Page last updated on: Sunday, 16 December, 2018.

1864 to 1895

Gatehouse was a planned town that was created in the early part of the industrial revolution. The community was rural, based on agriculture. The factories that were created brought in labour from elsewhere. The isolation of Gatehouse and competition from the more powerful steam power meant that water-powered factories could not compete and hence businesses closed. Many lost jobs and financial hardship resulted, with the churches organising parish help schemes.

There was a Poor House in Kirkcudbright which provided accommodation, but there was also an Inspector of the Poor whose remit was to provide financial aid to those most in need. This continued until at least after WW1, when R A Mitchell occupied the position. His descendants "inherited" the Poor Law Book, and in 1999 a small number of copies were assembled into bound volumes. Our web-pages now contain indexed copies of these pages. We believe the bound volumes were donated to various institutions by Robert Mitchell, grandson of R A Mitchell.
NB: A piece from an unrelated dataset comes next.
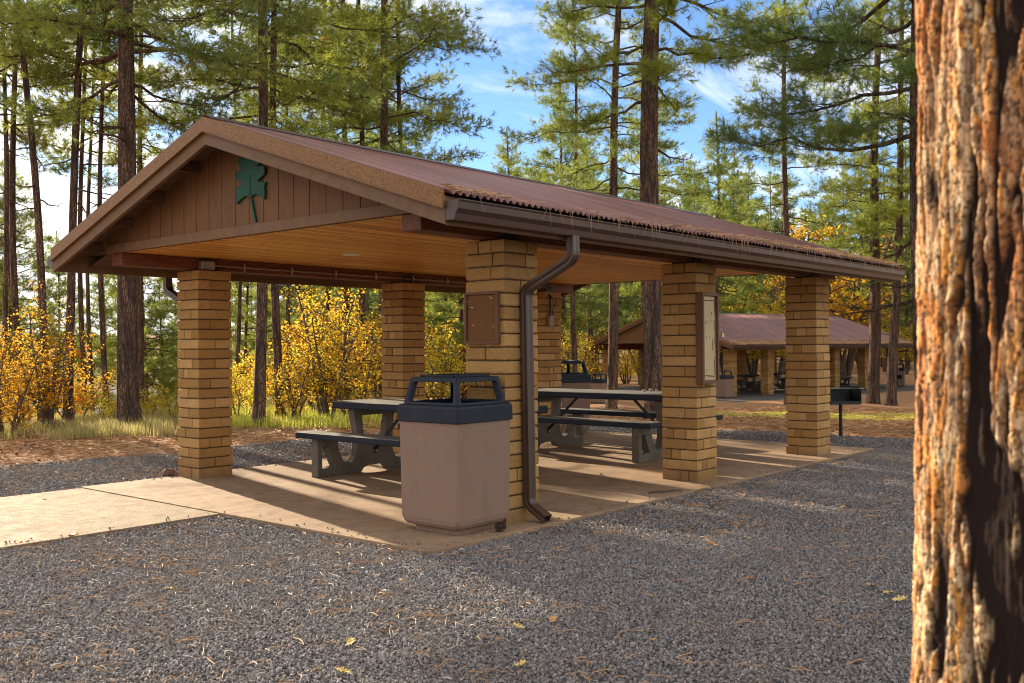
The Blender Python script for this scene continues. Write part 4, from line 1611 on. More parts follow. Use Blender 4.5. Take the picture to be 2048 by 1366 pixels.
# px at base, distance, trunk width px, px shift per 500 px of height, proto, rz, scale, label, group
key_pines = [
    (4, 20, 11, 0, "hi0", 0.3, 0.95, "slim pine at the very left edge of the photo", G_L),
    (44, 20.5, 14, -6, "hi0", 1.1, 0.95, "slim straight pine, second from the left edge, behind orange oak", G_L),
    (92, 17.5, 16, -36, "hi0", 2.1, 1.0, "slim pine leaning left, rising out of the orange oaks on the bank", G_L),
    (134, 17.8, 18, 24, "hi0", 3.9, 1.0, "dark slim pine leaning right beside the orange oaks", G_L),
    (172, 22.5, 11, 0, "hi0", 4.4, 0.9, "thin pine right of the dark leaning pine on the lake bank", G_L),
    (186, 27, 9, 2, "hi1", 0.9, 0.95, "thinnest pine between the two straight pines on the lake bank", G_L),
    (214, 21, 11, -1, "hi0", 5.2, 0.95, "thin straight pine just left of the big bank pine", G_L),
    (256, 17.0, 41, -9, "bank", 0.2, 1.0, "thickest pine on the lake bank, left of the front left pillar", G_L),
    (281, 26, 14, 3, "hi1", 2.6, 0.95, "pine hidden behind the thickest bank pine, crown showing to its right", G_L),
    (470, 26, 9, 0, "hi1", 0.5, 0.9, "thin dark pine right of the front left pillar", G_C),
    (516, 17.2, 23, 12, "tall2", 3.3, 1.0, "stout pine in the first opening of the shelter, left of its pair", G_C),
    (560, 19.2, 17, -3, "tall0", 5.5, 1.0, "pine standing close to the right of the stout pine in the first opening", G_C),
    (576, 26, 9, 8, "tall1", 1.7, 1.0, "slim pine behind and right of the pair in the first opening", G_C),
    (658, 31, 12, 0, "tall2", 4.2, 1.0, "slim pine above the yellow oak left of the back middle pillar", G_C),
    (684, 29, 15, 3, "tall0", 2.0, 1.05, "pine behind the yellow oak nearest the back middle pillar", G_C),
    (722, 27, 14, -4, "tall1", 0.2, 1.1, "pine whose trunk shows above the roof, left of two dark trunks", G_C),
    (772, 24, 20, -1, "tall2", 5.9, 1.0, "dark pine above the roof ridge, widest trunk of its cluster", G_C),
    (806, 28, 14, -3, "tall0", 1.3, 1.0, "pine at the right of the dark cluster above the roof, edge of the open sky", G_C),
    (895, 31, 13, 0, "young0", 1.0, 0.75, "slim pine left of the near pillar, behind yellow oaks", G_C),
    (914, 38, 9, 0, "young1", 2.0, 0.85, "thin pine close left of the near pillar", G_C),
    (928, 27, 12, 0, "young1", 4.0, 0.66, "pine trunk touching the left edge of the near pillar", G_C),
    (1014, 40, 12, 0, "young0", 0.6, 1.02, "bushy pine with pointed top under the open sky", G_C),
    (1127, 54, 12, 0, "young0", 2.9, 1.6, "pine with a rounded top right of the pointed one, trunk beside the back right pillar", G_C),
    (1152, 33, 12, 2, "hi1", 3.7, 0.8, "slim pine between the back right pillar and the crooked trunk", G_C),
    (1182, 60, 15, -4, "tall3", 2.2, 0.85, "crooked branchy pine trunk left of the roof tip of the far shelter", G_C),
    (1222, 27, 21, 16, "tall2", 4.6, 1.0, "straight reddish pine in front of the left gable of the far shelter", G_R),
    (1312, 20, 43, 0, "big", 1.9, 1.05, "thick dark pine rising behind the middle of the roof", G_R),
    (1290, 46, 12, 0, "tall2", 5.1, 0.8, "thin pine just left of the thick dark pine", G_R),
    (1432, 57, 12, 0, "young0", 4.1, 1.45, "bushy pine right of the thick dark pine above the roof", G_R),
    (1577, 33, 15, 0, "sparse", 0.0, 1.0, "thin tall pine with sparse crown against blue sky", G_R),
    (1745, 35, 23, 14, "tall2", 3.0, 1.0, "reddish pine in front of the right part of the far shelter", G_R),
    (1780, 34, 20, 18, "tall0", 0.8, 0.95, "darker pine right of the reddish one, before the far shelter", G_R),
    (1846, 14.6, 28, 0, "near", 0.0, 1.0, "pine half hidden behind the foreground trunk, its boughs hanging over the roof end", G_R),
]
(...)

The 5 sub-pages required a substantial amount of manual typing of details and of links to pages in the Poor Law Book. If you find a typing mistake or if the page link goes to the wrong page please contact us at Graham & Margaret.

Names are listed in alphabetical order of surnames and then first names. Married women are primarily listed by their maiden surname. Many of the earlier entries never recorded the maiden names of married women so the Poor Law Book records them under surname 'Unknown'. In these cases the relevant webpage provides the married surname in squared brackets ([...]). These are not sorted into alphabetical order.

If you find the name of a person that you are interested in then click on the Page for that person - the relevant page of the Poor Law Book should then be displayed in .pdf format.


Poor Law pages run from 1 to 342, but 317, 318, 323 & 324 are missing. There do not appear to be references to these pages so maybe they were empty anyway.

At some stage we would like to re-sort the index to be based on married surnames instead of maiden names.